--- BEGIN RECORDS FOR THE TASK ---
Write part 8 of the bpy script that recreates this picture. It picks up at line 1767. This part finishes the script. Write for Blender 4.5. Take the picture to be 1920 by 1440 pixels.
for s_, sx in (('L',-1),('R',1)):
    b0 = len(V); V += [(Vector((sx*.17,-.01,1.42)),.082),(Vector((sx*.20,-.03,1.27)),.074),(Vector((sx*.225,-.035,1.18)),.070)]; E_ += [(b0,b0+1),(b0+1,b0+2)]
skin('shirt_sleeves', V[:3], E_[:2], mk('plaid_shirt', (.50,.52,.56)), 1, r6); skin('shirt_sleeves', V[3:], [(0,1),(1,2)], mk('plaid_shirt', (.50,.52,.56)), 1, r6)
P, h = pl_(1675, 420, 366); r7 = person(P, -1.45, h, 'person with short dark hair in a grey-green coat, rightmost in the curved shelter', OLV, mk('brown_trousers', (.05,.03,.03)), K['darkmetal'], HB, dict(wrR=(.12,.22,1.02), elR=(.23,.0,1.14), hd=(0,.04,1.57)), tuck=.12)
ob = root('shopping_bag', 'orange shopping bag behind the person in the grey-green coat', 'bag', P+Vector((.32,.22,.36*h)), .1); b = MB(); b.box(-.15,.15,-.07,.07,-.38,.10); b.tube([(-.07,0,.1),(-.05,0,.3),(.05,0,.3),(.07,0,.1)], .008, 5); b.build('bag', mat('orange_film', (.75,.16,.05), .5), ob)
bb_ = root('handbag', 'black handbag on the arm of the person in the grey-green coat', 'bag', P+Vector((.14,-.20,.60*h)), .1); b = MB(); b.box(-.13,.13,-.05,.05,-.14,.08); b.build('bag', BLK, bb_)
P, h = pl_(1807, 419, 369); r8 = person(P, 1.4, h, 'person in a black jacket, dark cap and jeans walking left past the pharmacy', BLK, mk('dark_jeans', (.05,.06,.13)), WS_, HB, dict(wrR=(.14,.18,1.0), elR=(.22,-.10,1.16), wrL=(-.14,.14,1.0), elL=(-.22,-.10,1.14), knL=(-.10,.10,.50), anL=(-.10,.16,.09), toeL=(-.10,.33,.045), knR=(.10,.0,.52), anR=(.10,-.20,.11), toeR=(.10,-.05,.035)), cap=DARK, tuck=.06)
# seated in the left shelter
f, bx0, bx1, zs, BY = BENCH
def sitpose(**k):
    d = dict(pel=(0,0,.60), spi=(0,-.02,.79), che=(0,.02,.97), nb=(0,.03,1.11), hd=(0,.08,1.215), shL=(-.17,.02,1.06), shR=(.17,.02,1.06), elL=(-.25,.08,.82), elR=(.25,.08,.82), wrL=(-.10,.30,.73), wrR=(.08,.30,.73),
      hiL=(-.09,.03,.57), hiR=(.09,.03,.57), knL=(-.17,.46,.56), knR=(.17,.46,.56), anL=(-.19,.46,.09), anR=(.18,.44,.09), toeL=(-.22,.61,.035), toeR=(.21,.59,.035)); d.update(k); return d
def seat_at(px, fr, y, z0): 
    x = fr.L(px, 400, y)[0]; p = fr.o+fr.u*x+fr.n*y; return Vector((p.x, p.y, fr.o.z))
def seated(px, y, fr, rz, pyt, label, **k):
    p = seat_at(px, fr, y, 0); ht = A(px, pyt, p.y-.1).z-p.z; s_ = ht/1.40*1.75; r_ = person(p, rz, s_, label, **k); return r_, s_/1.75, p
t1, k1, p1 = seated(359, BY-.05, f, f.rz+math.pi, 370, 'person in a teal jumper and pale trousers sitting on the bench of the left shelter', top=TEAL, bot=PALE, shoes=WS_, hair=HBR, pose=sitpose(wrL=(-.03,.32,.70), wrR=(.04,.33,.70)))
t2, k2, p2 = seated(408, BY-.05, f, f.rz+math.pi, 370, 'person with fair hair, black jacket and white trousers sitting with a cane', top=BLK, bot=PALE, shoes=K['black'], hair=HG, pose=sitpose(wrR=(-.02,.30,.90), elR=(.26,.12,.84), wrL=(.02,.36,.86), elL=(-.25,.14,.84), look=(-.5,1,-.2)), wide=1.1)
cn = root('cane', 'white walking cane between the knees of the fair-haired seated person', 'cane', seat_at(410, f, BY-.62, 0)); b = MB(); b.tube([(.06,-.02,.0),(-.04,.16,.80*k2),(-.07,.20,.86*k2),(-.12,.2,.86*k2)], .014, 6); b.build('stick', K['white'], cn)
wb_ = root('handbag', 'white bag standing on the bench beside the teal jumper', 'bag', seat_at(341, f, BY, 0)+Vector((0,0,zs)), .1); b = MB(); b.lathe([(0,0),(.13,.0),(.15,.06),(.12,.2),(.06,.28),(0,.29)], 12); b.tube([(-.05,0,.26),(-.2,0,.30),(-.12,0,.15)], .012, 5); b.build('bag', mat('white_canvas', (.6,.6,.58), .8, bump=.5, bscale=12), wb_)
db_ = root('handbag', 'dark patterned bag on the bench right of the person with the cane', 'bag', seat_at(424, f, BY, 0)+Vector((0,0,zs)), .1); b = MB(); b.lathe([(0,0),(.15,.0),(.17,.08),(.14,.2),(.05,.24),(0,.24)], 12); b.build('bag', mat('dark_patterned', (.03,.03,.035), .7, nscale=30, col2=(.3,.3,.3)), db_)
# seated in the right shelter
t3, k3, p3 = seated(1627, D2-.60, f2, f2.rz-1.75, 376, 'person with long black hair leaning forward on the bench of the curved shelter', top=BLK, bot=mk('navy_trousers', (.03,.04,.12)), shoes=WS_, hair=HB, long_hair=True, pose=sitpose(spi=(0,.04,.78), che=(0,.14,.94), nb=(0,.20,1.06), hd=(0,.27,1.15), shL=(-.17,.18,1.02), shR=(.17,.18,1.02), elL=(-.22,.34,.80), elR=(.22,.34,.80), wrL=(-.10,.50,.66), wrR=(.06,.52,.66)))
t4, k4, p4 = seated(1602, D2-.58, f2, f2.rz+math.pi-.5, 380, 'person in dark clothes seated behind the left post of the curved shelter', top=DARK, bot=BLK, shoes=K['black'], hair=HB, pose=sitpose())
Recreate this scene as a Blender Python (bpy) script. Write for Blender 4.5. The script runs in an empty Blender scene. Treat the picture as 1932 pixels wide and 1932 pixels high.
--- END RECORDS FOR THE TASK ---
Within the listing above, work out how many lines contain the string "script", and reply with that number only.

#### [WRITTEN ANSWER]
2